Confesiones de ‘boudoir’
La nit de Molly Bloom
Autor: José Sanchís Sinisterra, basado en el soliloquio final del Ulysses de James Joyce
Dirección y adaptación: Artur Trias
Intérpretes: Àngels Bassas y Jep Barceló
Lugar y fecha: Sala Muntaner (28/II/2018) Sólo cuando la voz de Leopold Bloom –protagonista del Ulysses de James Joyce– se apaga en su dormitorio rendido al sueño, se enciende a su lado la voz insomne de su mujer, Molly Bloom, para cerrar con carnal sinceridad el libro imposible. Con estas 25.000 palabras en torrente Jose Sanchís Sinisterra creó en 1979 un soliloquio para que una gran actriz pudiera mostrarse en su plenitud. Así recordamos a Rosa Novell, dirigida en el Artenbrut por Lurdes Barba. Ahora es Àngels Bassas la que toma el relevo y el reto en la primera versión en catalán del texto, adaptada y dirigida por Artur Trias.
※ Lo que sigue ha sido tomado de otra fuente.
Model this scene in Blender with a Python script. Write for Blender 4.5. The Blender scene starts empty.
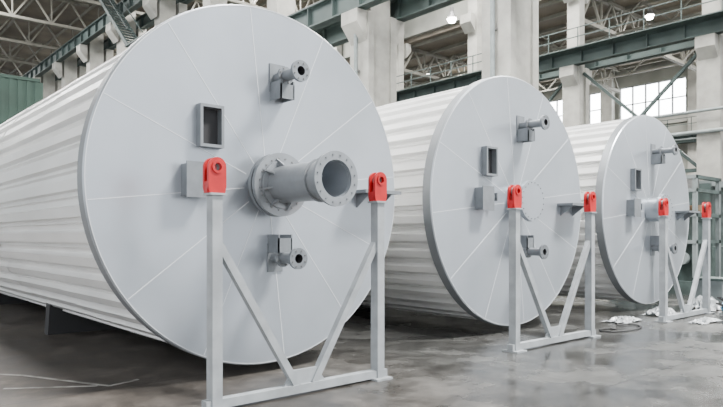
import bpy, math, random
from mathutils import Vector, Matrix
random.seed(7)
pi=math.pi
# ------------------------------------------------------------ materials
def mat(name, col, rough=.5, metal=0., var=.0, scale=2., bump=0., bscale=20., col2=None, emis=None, estr=0., rvar=0., detail=4.):
    m=bpy.data.materials.new(name); m.use_nodes=True
    nt=m.node_tree; b=nt.nodes['Principled BSDF']
    b.inputs['Base Color'].default_value=(*col,1); b.inputs['Roughness'].default_value=rough
    b.inputs['Metallic'].default_value=metal
    tc=nt.nodes.new('ShaderNodeTexCoord')
    if var>0 or col2:
        n=nt.nodes.new('ShaderNodeTexNoise'); n.inputs['Scale'].default_value=scale; n.inputs['Detail'].default_value=detail
        nt.links.new(tc.outputs['Object'],n.inputs['Vector'])
        r=nt.nodes.new('ShaderNodeValToRGB')
        c2=col2 if col2 else tuple(c*(1-var) for c in col)
        c1=col if col2 else tuple(min(1,c*(1+var)) for c in col)
        r.color_ramp.elements[0].position=.35; r.color_ramp.elements[1].position=.65
        r.color_ramp.elements[0].color=(*c2,1); r.color_ramp.elements[1].color=(*c1,1)
        nt.links.new(n.outputs['Fac'],r.inputs['Fac']); nt.links.new(r.outputs['Color'],b.inputs['Base Color'])
        if rvar>0:
            mr=nt.nodes.new('ShaderNodeMapRange'); mr.inputs['To Min'].default_value=rough-rvar; mr.inputs['To Max'].default_value=rough+rvar
            nt.links.new(n.outputs['Fac'],mr.inputs['Value']); nt.links.new(mr.outputs['Result'],b.inputs['Roughness'])
    if bump>0:
        n2=nt.nodes.new('ShaderNodeTexNoise'); n2.inputs['Scale'].default_value=bscale; n2.inputs['Detail'].default_value=3
        nt.links.new(tc.outputs['Object'],n2.inputs['Vector'])
        bp=nt.nodes.new('ShaderNodeBump'); bp.inputs['Strength'].default_value=bump; bp.inputs['Distance'].default_value=.05
        nt.links.new(n2.outputs['Fac'],bp.inputs['Height']); nt.links.new(bp.outputs['Normal'],b.inputs['Normal'])
    if emis:
        b.inputs['Emission Color'].default_value=(*emis,1); b.inputs['Emission Strength'].default_value=estr
    return m
M={}
M['face']=mat('silver_paint',(.40,.432,.47),.30,.50,var=.05,scale=1.1,bump=.22,bscale=.9,rvar=.07)
M['rim']=mat('silver_rim',(.22,.235,.25),.45,.3,var=.06,scale=3)
M['seam']=mat('weld_seam',(.66,.68,.70),.4,.0)
M['clad']=mat('white_cladding',(.80,.80,.79),.33,.12,var=.06,scale=.7,bump=.06,bscale=3)
M['nozzle']=mat('nozzle_grey_paint',(.20,.215,.23),.42,.3,var=.10,scale=6)
M['pipe']=mat('pipe_grey_paint',(.25,.265,.28),.35,.4,var=.10,scale=4)
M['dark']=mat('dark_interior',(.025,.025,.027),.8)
M['bolt']=mat('bolt_steel',(.22,.22,.22),.4,.7)
M['frame']=mat('frame_grey_paint',(.33,.35,.365),.5,.1,var=.14,scale=5)
M['red']=mat('red_paint',(.46,.003,.007),.45,0,var=.10,scale=8)
M['conc']=mat('column_concrete',(.35,.345,.315),.85,0,var=.18,scale=1.2,bump=.2,bscale=6)
M['steelg']=mat('green_grey_steel',(.055,.078,.074),.6,.2,var=.15,scale=1)
M['truss']=mat('truss_steel',(.17,.165,.14),.7,.1,var=.15,scale=1)
M['roof']=mat('roof_panel',(.15,.13,.105),.85,0,var=.25,scale=.4)
M['wall']=mat('wall_plaster',(.25,.255,.23),.9,0,var=.2,scale=.4)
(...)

Molly es una mujer que ha sabido encajar su singularidad en la pacata sociedad irlandesa de principios del siglo XX. Una feminista sin teoría que ha empezado su revolución reivindicando de madrugada su libertad sexual. Se podría decir que este monólogo es un diálogo con su cuerpo. Conversación sobre la memoria sensorial y sensual, los estragos físicos del paso del tiempo, el atractivo, la capacidad de seducción, su relación con otros cuerpos, con la maternidad, la menstruación. Desde esta lectura el trabajo de la Bassas es exquisito en su naturalidad, sutilmente procaz, con la libertad de quien actúa sin sentirse escrutado por el ojo de la moral. Un diálogo hecho de un flujo de pequeños gestos y en la delicada pero firme apropiación física del reducido espacio (la cama y su inmediato entorno de intimidad, el cuerpo inerte del esposo).
Un manifiesto sexual sin título –propiciado por el propio Joyce– que quizás ensombrece otras facetas del personaje. Trias argumenta que ha querido sugerir un paisaje estético próximo a la crudeza de Egon Schiele. La aparición y el tono de la actriz recuerda más a una novela de boudoir de Flaubert que al expresionismo descarnado del pintor austriaco. No hay atisbo de feísmo –exterior e interior– en un montaje sin sobresaltos. Un viaje suave por las confesiones de una mujer. Incluso los episodios más oscuros, como el recuerdo del hijo muerto, pasan casi imperceptibles en medio de una oda a una vida meridianamente feliz. Ni siquiera el horizonte de la decadencia física –como si la lucidez aristocrática de la Mariscala de Strauss-Hofmannsthal se trasladara a la clase media de Dublín– emerge como un contrapunto fuerte. Y quizá debería ya que la Molly de Trias está a punto de traspasar la frontera de los cuarenta, edad clave en una mujer de 1904.
El aspecto más discutible de esta función, junto a las intervenciones del personaje dormido –en esos momentos se añora a Willie de Beckett–, es un escenario demasiado elevado que hace desaparecer a veces a la protagonista.